The Yangtze River, also known as the Changjiang, flows through the center of China and is the third longest river in the world. Starting from the Tangula Snow Mountain in the northern Tibetan Plateau, the Yangtze’s source, the river plows through Qinhhai, Tibet, Sichuan, Yunnan, Hubei, Hunan, Jiangxi, Anhui and Jiangsu before it empties into the East China Sea at Shanghai, 6300 km later. About 44 miles outside of Lijiang in Yunnan Province, at a place called Stone Drum, unusual geological phenomena force the Yangtze to make a sudden U-shaped bend and flow to the northeast.

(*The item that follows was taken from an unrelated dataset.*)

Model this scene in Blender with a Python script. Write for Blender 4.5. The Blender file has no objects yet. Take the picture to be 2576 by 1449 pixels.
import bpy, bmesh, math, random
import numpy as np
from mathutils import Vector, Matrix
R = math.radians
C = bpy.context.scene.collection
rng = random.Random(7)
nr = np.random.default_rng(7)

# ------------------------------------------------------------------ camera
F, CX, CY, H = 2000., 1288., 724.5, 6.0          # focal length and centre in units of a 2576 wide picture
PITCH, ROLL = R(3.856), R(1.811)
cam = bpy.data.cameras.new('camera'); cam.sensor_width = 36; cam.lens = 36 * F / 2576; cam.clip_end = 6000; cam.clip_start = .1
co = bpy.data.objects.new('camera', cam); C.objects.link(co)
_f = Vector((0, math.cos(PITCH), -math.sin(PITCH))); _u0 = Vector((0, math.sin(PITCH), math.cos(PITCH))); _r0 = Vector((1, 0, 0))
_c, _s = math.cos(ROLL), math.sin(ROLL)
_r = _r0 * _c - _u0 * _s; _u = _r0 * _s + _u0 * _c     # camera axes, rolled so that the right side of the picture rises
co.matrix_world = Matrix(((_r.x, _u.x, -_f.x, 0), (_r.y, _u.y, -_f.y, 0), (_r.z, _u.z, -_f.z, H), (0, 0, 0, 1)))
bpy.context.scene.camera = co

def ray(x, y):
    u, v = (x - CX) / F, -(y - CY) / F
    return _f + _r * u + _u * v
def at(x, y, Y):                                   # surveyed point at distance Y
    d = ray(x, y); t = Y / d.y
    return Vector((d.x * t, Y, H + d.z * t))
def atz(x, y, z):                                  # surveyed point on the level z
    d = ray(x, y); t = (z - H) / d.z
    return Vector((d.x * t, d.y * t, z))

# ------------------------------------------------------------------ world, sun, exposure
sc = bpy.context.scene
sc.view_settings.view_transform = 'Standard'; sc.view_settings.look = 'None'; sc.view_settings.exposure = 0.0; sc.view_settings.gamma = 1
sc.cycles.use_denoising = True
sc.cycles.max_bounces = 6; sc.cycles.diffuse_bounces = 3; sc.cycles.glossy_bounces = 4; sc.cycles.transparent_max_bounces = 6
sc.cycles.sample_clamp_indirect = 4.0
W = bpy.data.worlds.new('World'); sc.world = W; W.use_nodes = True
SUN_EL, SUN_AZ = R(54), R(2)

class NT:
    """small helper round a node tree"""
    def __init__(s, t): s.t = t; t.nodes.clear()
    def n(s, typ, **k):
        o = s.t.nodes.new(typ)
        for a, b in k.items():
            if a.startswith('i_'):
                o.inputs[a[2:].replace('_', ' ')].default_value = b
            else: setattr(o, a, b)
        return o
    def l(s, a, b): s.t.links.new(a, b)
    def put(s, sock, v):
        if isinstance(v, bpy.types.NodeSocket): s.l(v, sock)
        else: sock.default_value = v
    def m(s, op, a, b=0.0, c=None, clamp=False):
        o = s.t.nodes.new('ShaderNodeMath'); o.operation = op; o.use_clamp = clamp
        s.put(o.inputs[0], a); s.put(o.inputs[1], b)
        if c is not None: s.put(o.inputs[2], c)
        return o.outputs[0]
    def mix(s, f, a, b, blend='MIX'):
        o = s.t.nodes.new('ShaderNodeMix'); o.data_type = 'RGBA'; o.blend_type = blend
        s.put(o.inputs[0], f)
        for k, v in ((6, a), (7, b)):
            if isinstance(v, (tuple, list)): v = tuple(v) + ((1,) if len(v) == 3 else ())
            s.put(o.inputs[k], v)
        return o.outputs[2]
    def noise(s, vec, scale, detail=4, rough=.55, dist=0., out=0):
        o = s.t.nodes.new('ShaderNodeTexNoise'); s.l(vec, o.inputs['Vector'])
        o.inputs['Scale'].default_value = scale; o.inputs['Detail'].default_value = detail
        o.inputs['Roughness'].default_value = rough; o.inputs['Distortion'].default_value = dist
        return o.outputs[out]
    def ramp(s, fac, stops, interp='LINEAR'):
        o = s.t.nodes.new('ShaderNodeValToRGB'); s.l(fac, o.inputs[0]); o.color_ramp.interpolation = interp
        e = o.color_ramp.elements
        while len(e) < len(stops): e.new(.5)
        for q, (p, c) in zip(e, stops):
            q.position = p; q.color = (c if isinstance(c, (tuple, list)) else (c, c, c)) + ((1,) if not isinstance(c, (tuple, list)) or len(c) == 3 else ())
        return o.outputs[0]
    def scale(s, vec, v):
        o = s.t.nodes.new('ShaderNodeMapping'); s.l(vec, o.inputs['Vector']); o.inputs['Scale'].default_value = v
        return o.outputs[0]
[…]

Yunzen’s panorama is shot at this nearly 180-degree turn, a sight reminiscent of a landscape painting with its wide bank and gentle water. This is the First Bend of the Yangtze River - a world-famous geological phenomenon and an extraordinary panoramic scene.


‘The Mountain is a Buddha, the Buddha is a Mountain’

The Leshan Giant Buddha in Leshan City, Sichuan Province is a 230ft (71m) tall statue carved into the side of Lingyun Mountain overlooking the confluence of the Min, Qinqyi and Dadu rivers. It is reputed to be the largest carved stone Buddha in the world. Sichuan Province – also known as the “Land of Abundance” is located in the southwest of China and is one of the largest (87 million population) and most inaccessible provinces in China.


Tulou Clan Homes, Yongding County , Fujian Province

This pano is taken from the courtyard inside a large earth-walled building known as the ‘tulou’, a clan home created by the Hakka, an ethnic group that moved to the south in several migrations over the centuries because of the continuing invasions of foreigners. Tulou means ‘earth building’, a reference to its outer walls, which are made from specially treated rammed earth. Tulous are specific to Jiangxi, Fujian and Guangdong provinces, following the flow of the Hakka people from central China to the South. As most Hakka resided in mountains, communal houses made of compacted earth were built to provide protection against bandits and wild animals. The tulou is not a single building; it is occupied normally by a kin group and is more like an apartment or a small village. Over twenty thousand of these houses still stand today, ten of which are over 600 years old


Rafting Down the Yulong River

The Guangxi Zhuang Autonomous Region, called "Gui" for short, is situated in the southern part of China, bordering Vietnam. Guilin is a popular tourist area in the region with scenery that is reputedly second to none, no doubt in part due to the amazing Karst limestone mountains surrounding the area. Imagine floating down the crystal waters of the Yulong River, the biggest branch of the Lijiang River, on a bamboo raft. Yunzen did just that on a cruise trip from Guilin to Yangshuo. “One thing surprised me on the bamboo raft trip along Yulong River,” he writes, “we didn’t expect the scenery to be such a paradise”.


Equipment
Yunzen uses a 17 mm Tokina lens, film and scanner, along with his tripod, and typically takes six shots in portrait orientation and then one up and one down. He uses Panotools and Photoshop for stitching and editing, and Panocube.